Carolina Journal writes about the danger posed to North Carolina by union-backed federal legislation called the “Protecting the Right to Organize Act“:

North Carolina’s right-to-work law — passed in 1947 after Congress enacted the Taft-Hartley Act outlawing so-called “closed shops” — protects nonunion workers from being forced to pay union dues. The law also ensures union membership or nonmembership is never a requirement for employment.

Just 28 states have passed such laws. The PRO Act would see all of them repealed. That’s only the beginning.

The worst thing about the legislation is it holds more than 20 provisions, all of which work together to make a “Frankenstein-esque kind of bill,” said Isabel Soto, a labor policy analyst at the American Action Forum, a conservative-leaning think tank.
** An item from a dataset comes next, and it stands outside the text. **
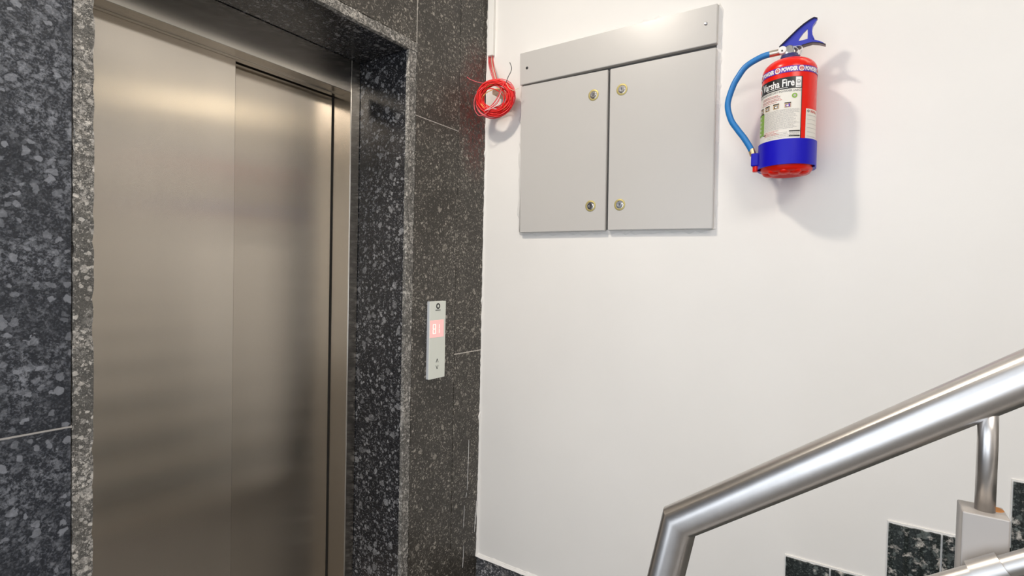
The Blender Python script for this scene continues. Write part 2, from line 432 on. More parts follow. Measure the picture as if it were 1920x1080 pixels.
# ------------------------------------------------------------------ call panel
PX = XA+.015
cp = empty('call_panel', (XA, 1.50, .925)); own(cp, 'slim grey lift call panel with red display and arrows on granite wall', 'call panel')
obj('housing', box(XA, PX-.003, 1.4555, 1.5445, .925, 1.217, bev=.001), M_panel_s, cp)
obj('faceplate', box(PX-.003, PX, 1.4550, 1.5450, .9245, 1.2175, bev=.0008), M_panel, cp)
dp = obj('display', box(PX-.001, PX+.0004, 1.4575, 1.5330, 1.0815, 1.1455), E_display, cp)
def stroke_box(bm, y0, z0, y1, z1, w, x=PX+.0006, d=.0006):
    a = Vector((0, y0, z0)); b = Vector((0, y1, z1)); t = (b-a).normalized(); n_ = Vector((0, -t.z, t.y))*w/2
    vs = [a-n_, b-n_, b+n_, a+n_]
    lo = [bm.verts.new((x-d, v.y, v.z)) for v in vs]; hi = [bm.verts.new((x, v.y, v.z)) for v in vs]
    bm.faces.new(hi); bm.faces.new(lo[::-1])
    for k in range(4): bm.faces.new((lo[k], lo[(k+1) % 4], hi[(k+1) % 4], hi[k]))
bm = bmesh.new()
dy0, dz0 = 1.474, 1.096; dw, dh = .014, .034
for s in ((0, 0, 1, 0), (0, .5, 1, .5), (0, 1, 1, 1), (0, 0, 0, .46), (0, .54, 0, 1), (1, 0, 1, .46), (1, .54, 1, 1)):
    stroke_box(bm, dy0+s[0]*dw, dz0+s[1]*dh, dy0+s[2]*dw, dz0+s[3]*dh, .0022, x=PX+.001)
for s in ((0, 0, 0, .46), (0, .54, 0, 1)):
    stroke_box(bm, 1.508, dz0+s[1]*dh, 1.508, dz0+s[3]*dh, .0016, x=PX+.001)
obj('digits', bm, E_digit, dp)
for zc, sgn in ((.991, 1), (.968, -1)):
    bm = bmesh.new()
    stroke_box(bm, 1.494, zc-.006*sgn, 1.500, zc+.008*sgn, .0022); stroke_box(bm, 1.506, zc-.006*sgn, 1.500, zc+.008*sgn, .0022)
    obj('arrow_button', bm, M_slot, cp)
bm = bmesh.new()
for k in range(20):
    a, b = 2*PI*k/20, 2*PI*(k+1)/20
    stroke_box(bm, 1.500+.0085*math.cos(a), 1.199+.0085*math.sin(a), 1.500+.0085*math.cos(b), 1.199+.0085*math.sin(b), .005)
for k in range(6): stroke_box(bm, 1.486+k*.0048, 1.1835, 1.4895+k*.0048, 1.1835, .0030)
obj('emblem', bm, M_slot, cp)

# ------------------------------------------------------------------ back wall skirting
sk = own(obj('baseboard_back', box(-1.352, -.41, YB-.004, YB+.001, 0, .118), M_plaster), 'speckled granite skirting along the white wall and stairs', kind='structure')
def skirt(name, x0, x1, z0, z1, mat_=G_stair, t=.010):
    bm = box(x0, x1, YB-t, YB+.001, z0, z1)
    bmesh.ops.subdivide_edges(bm, edges=[e for e in bm.edges if abs((e.verts[0].co-e.verts[1].co).x) > .01], cuts=max(2, int((x1-x0)/.012)), use_grid_fill=True)
    for v in bm.verts:
        if v.co.z > z1-1e-4 and v.co.y < YB-1e-3: v.co.z -= random.random()**2*.004; v.co.y += random.random()*.002
    return obj(name, bm, mat_, sk)
G_skirt = granite('granite_skirting', (.03, .032, .037), (.20, .20, .21), (.5, .49, .5), .35, scale=1.5, smear=.3)
for a, b in ((-1.338, -.90), (-.898, -.412)): skirt('tile', a, b, 0, .108, G_skirt)
def Lk(k): return -.41+.25*(k-1)
NS = 12
bm = bmesh.new()
for k in range(1, NS+1):
    L0, T = Lk(k), .13+.175*k
    skirt('tile', L0, L0+.113, T-.305, T)
    skirt('tile', L0+.1175, L0+.2495, T-.131, T)
    # light cement line behind the pieces
    add_box(bm, L0-.003, L0+.25, YB-.004, YB+.001, T-.305, T+.005)
obj('cement_line', bm, M_plaster, sk)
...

One of those provisions would reclassify independent contractors as regular employees — a move that has raised the ire of freelancers and independent contractors in states such as California, Sanders and Soto say.

The Protecting the Right to Organize Act is a deliberate attempt to override state right-to-work laws and beat back independent contracting and the gig economy.

It would be a frontal assault on North Carolina’s longstanding tradition of being a right-to-work state. Our state constitution secures people’s right to the enjoyment of the fruits of their own labors, right up there with their rights to life, liberty, and the pursuit of happiness. But this act would force them to pay union dues even if they had no interest in joining a union or having a union take their money to speak on their behalf, even supporting policies and politicians that they would not.

It also would make it much harder for people to work as independent contractors by making a company contracting for someone’s services have to satisfy a new, three-part test to prove they don’t count as company employees who would therefore be subject to forced unionization and collection of union dues.

In short, the act would try to enforce a 20th century model of collectivism on a different world. In the name of enriching and empowering unions, it would disrupt untold numbers of mutually beneficial relationships between entrepreneurs and companies in North Carolina.

Trying to calculate the negative impacts of this act on North Carolina is hard enough. It would make it more expensive to employ contract services and force money away from hard-working individuals, both of which would have terribly negative implications for the state’s economy. But given that the PRO Act could devastate the “platform revolution” here and elsewhere, who knows how many brilliant ideas and job opportunities it could prevent?